A Haiku is a Japanese lyric verse form having three unrhymed lines of five, seven, and five syllables, traditionally invoking an aspect of nature or the seasons.
Well, that said, heres the rules:
1) The Haiku must be original (no plagarizing)! 2) It must fit the weeks theme 3) It must be submitted before the deadline 4) It must be submitted for the contest (no using works previously written) 5) One Submission per user 6) The Same User cannot win twice in a row (but there welcome to submit!)
Hopefully oneday the winner could get a merit...
The Deadline will always be a Wednsday, so the deadline for the first theme will be Wednsday, September 2. The theme is The Pond
Just popped in to see how things are going. Thanks SHayneii and Dude/Alex. Debating with my morals and ethics whether (weather...) or not I should enter. But anywho...
This was tough. many of the entries that didn't place arguably could of placed. I'm confident in my first 3, but may of the ones after that could of been interchanged.
*Sorry it took so long, I did a lot of other things at the same time.
The 5-5-5 Award: jaza_m
A white bed of snow, Blankets the soft earth Its time for deep sleep
Nice imagery and such, but that is all null when your second line has 5 syllables. COME ON MAN!!
The Snowday Award: Dudeguy
wake up at 9 clock think your late for school, but no! witness the whitness
Nice Haiku BUDDY! I can remember the feeling of a snowday and this is one of the Haikus that could of been interchanged with any of the ones that placed.
The Icy Roads Award: Owen
Children are playing. Making snowmen is so fun. The cars skid and crash.
Good overall haiku, but I'm not a fan of haikus changing overall subjects. Some people like that, and you did it well, but it just isn't my style. AND this haiku could of fit into any snowy/winter day, not necessarily the first snow.
The First Day of Winter Award: enterorion
The sweet frigid frost, Its icy crust glitters, It's winters first day.

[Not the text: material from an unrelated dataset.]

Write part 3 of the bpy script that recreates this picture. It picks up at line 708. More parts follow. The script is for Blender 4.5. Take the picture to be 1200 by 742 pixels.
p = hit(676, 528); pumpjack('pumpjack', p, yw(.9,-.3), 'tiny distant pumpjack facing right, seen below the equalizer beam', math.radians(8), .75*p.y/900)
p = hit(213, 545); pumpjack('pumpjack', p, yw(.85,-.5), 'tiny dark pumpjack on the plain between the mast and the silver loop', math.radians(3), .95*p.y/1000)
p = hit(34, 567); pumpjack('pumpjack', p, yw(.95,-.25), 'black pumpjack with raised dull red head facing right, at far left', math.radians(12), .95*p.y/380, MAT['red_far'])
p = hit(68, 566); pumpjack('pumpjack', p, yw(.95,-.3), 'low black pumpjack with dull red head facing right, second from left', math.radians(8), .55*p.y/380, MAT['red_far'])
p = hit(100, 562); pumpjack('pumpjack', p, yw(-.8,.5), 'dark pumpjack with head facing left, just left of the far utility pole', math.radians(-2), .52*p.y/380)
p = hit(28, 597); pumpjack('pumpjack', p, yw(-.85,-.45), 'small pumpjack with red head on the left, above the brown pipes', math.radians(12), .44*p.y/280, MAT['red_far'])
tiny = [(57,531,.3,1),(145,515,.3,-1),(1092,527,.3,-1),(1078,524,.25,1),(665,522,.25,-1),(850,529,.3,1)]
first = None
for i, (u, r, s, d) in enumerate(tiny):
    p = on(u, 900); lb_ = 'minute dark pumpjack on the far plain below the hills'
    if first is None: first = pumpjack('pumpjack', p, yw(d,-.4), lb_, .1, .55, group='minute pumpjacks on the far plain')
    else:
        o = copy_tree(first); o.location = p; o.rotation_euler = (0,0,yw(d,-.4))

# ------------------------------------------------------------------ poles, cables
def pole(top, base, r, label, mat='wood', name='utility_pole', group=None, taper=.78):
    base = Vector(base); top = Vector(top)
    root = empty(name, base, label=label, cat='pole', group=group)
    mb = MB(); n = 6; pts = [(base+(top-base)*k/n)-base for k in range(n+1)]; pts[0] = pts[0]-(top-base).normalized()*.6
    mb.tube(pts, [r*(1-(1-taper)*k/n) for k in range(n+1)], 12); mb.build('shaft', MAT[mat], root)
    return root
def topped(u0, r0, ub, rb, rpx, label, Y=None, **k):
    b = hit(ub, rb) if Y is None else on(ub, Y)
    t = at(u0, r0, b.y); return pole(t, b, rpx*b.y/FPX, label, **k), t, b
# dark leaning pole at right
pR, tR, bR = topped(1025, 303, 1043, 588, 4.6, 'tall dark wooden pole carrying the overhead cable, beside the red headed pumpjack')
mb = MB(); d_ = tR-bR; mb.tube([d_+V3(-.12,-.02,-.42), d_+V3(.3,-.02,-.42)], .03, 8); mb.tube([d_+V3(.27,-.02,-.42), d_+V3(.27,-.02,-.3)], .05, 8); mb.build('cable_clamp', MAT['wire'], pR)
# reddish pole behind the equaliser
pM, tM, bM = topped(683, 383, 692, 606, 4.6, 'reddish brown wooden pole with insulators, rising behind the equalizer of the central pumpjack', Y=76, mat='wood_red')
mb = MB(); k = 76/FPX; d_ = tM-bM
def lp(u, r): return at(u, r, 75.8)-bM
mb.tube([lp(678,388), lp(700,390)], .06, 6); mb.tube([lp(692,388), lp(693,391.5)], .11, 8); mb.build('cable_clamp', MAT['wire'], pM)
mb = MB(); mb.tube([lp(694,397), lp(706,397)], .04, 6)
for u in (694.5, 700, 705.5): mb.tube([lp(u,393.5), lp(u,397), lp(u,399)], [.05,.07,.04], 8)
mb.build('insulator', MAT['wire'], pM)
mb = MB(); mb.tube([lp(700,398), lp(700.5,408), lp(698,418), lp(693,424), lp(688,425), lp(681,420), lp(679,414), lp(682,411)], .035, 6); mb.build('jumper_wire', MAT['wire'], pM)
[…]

Lets be straight and simple, this is probably the best written haiku of the whole bunch. A beautiful choice of words and great imagery, BUT it isn't even about snow.
The Winter Wonderland Award: SilentQ
Powdered snow always, Never blizzard, never hail, Unending wonder.
I had a tough time with this one because I really wanted to place it. The only thing that kept it out was that I feel like it is just about snow in general, am I wrong?
Warming by the Fire Award: Thyll
A cold, brutal chill Bites, but flames light up my heart Beauty, Glory; Snow
Just like enterorion's in the fact that it is very well written, but even though it mentions snow, I just feel like it is about winter.
The Wood Award (5th): Howlett
Look out the window Seeing the snowy pathway Run outside and freeze
Haha, that is so true. One could argue that this is just about snow in general too, but I feel like the word choice was done correctly. I can feel the excitement of the [child] all the way up to the point until it realizes how cold it is. Now I ask you, if this was say...the second snow, would that child run out to just get frozen again?
The Bronze Award (named after me - 4th): Mario
Too early to mourn Too late to anticipate Wish it was summer
No it doesn't mention snow, and it could probably just be about winter, but I also felt it was a good emotion for the first snow also.
The Silver Award (3rd): Adios
The sun has left now, The grass is under a veil. This is the first snow.
The only guy to literally put THE FIRST SNOW. Its well done and straight foward, and sometimes simpleness is better than complexity
The Gold Award (2nd): Whimsy
Whispering softly I am here, prepare yourselves It comes down gently
Can Haikus use personification? Well this one did and there is no doubt that it is about the first snow. Very well done and there is no doubt that it is about the first snow and it only missed out on winning by about...I don't know...one percent.
And that leaves...
The Platnium Award (1st - Winner): Devoidless
Resplendent snow falls Taken away whilst I sleep Reminded of you
The snow brings so many emotions, whether it be sadness or happiness. Void's haiku is darkly beautiful and well written. Now I can see that it might not fit the theme perfectly, but lets look at the word resplendent. When I think of the first snow, I usually think of very clean (shiney) snow. This is also a reason why I feel like Void's was deservedly first, because he conveyed the theme so subtly, which left him more room to elaborate on other things such as emotion. Basically, he fit a lot in such a little thing.
Congratulations Voidy, I wonder if you are gonna give the merit to yourself...Oh and pick the next theme!
*Sorry about my pickiness to the theme, I learned that from Cen and Zophia, so blame them!